I will miss things, but not everything.
I am lucky enough to accumulate paid time off, which will increase the longer I stay at my current job.  I will bust my buns to make sure I am present at all their important concerts, games, play dates, etc.

...And yet, there is still a huge part of me that wants so much to wake up every day, stay in my PJs if I wanted to, craft, make messs, kiss, snuggle, play.  There will also be days full of more discipline, tears, and screams.  I just want to know that I am doing the right thing.

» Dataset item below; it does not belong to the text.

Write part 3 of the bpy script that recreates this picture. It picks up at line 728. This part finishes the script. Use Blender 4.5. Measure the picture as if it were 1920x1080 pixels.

Down the road, when Alyvia gets married the perfect man, graduates from college, or just brings home a good report card.  When Mason wins a race (he loves four wheelers), stands up for his sister, holds the door for his date.  When our bun learns to hug and give kisses, say first words, apologizes when needed. When I look back and remember all of those things, those little things, they will serve as my reminder that no matter what road we took, we took a good one.

2 comments:

Beth said...

Can I give my input....They are only young once. These early years are so important to who they will become. If staying at home even for a short time; few years is something you can financially make work, do it. There is plenty of time once they are in school to make up for all of the paydays missed. Even if you can work part time to be with them more makes a mountain of impact on their little hearts. Either way it is a very tough decision.

Megan said...

Hi there! I just saw your comment. You are totally right. So many pros and cons for both end of it. Thank you for your input!